Leaving out every picture, retype the lines below from the top through the one that contains "from mathutils import Vector, Matrix".

>>>>>

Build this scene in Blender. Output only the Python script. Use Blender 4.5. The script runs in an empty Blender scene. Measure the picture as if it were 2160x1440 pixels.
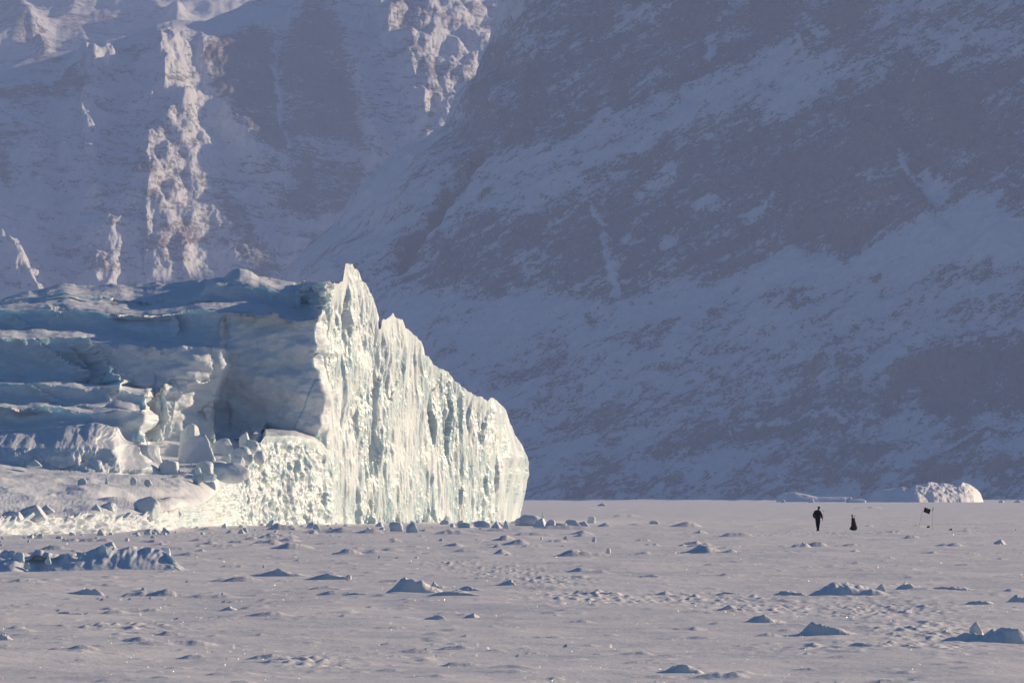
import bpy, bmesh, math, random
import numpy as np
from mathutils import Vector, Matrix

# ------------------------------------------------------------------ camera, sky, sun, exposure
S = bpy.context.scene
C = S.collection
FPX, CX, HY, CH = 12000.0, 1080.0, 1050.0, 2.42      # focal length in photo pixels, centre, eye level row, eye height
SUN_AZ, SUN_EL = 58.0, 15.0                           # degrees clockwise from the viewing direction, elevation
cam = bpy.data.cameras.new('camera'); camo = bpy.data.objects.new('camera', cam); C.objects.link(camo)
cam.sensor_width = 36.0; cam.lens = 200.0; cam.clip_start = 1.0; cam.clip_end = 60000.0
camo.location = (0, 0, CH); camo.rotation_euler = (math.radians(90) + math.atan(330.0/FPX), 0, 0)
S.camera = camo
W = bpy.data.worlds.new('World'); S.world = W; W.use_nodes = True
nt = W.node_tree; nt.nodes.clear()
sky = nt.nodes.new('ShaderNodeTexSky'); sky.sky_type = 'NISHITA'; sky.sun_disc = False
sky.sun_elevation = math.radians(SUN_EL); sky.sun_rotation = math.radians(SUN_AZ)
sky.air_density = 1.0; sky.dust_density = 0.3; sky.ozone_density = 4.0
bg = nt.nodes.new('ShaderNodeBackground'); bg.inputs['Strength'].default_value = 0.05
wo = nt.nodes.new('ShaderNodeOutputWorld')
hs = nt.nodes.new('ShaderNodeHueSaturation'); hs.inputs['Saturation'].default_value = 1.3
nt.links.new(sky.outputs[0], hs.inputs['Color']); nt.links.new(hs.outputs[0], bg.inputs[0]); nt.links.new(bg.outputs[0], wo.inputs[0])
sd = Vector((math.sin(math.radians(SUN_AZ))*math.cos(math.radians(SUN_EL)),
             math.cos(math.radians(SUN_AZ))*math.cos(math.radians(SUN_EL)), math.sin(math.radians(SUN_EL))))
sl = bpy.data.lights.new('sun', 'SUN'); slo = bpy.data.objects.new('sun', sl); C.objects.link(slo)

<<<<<

Full response ->
Build this scene in Blender. Output only the Python script. Use Blender 4.5. The script runs in an empty Blender scene. Measure the picture as if it were 2160x1440 pixels.
import bpy, bmesh, math, random
import numpy as np
from mathutils import Vector, Matrix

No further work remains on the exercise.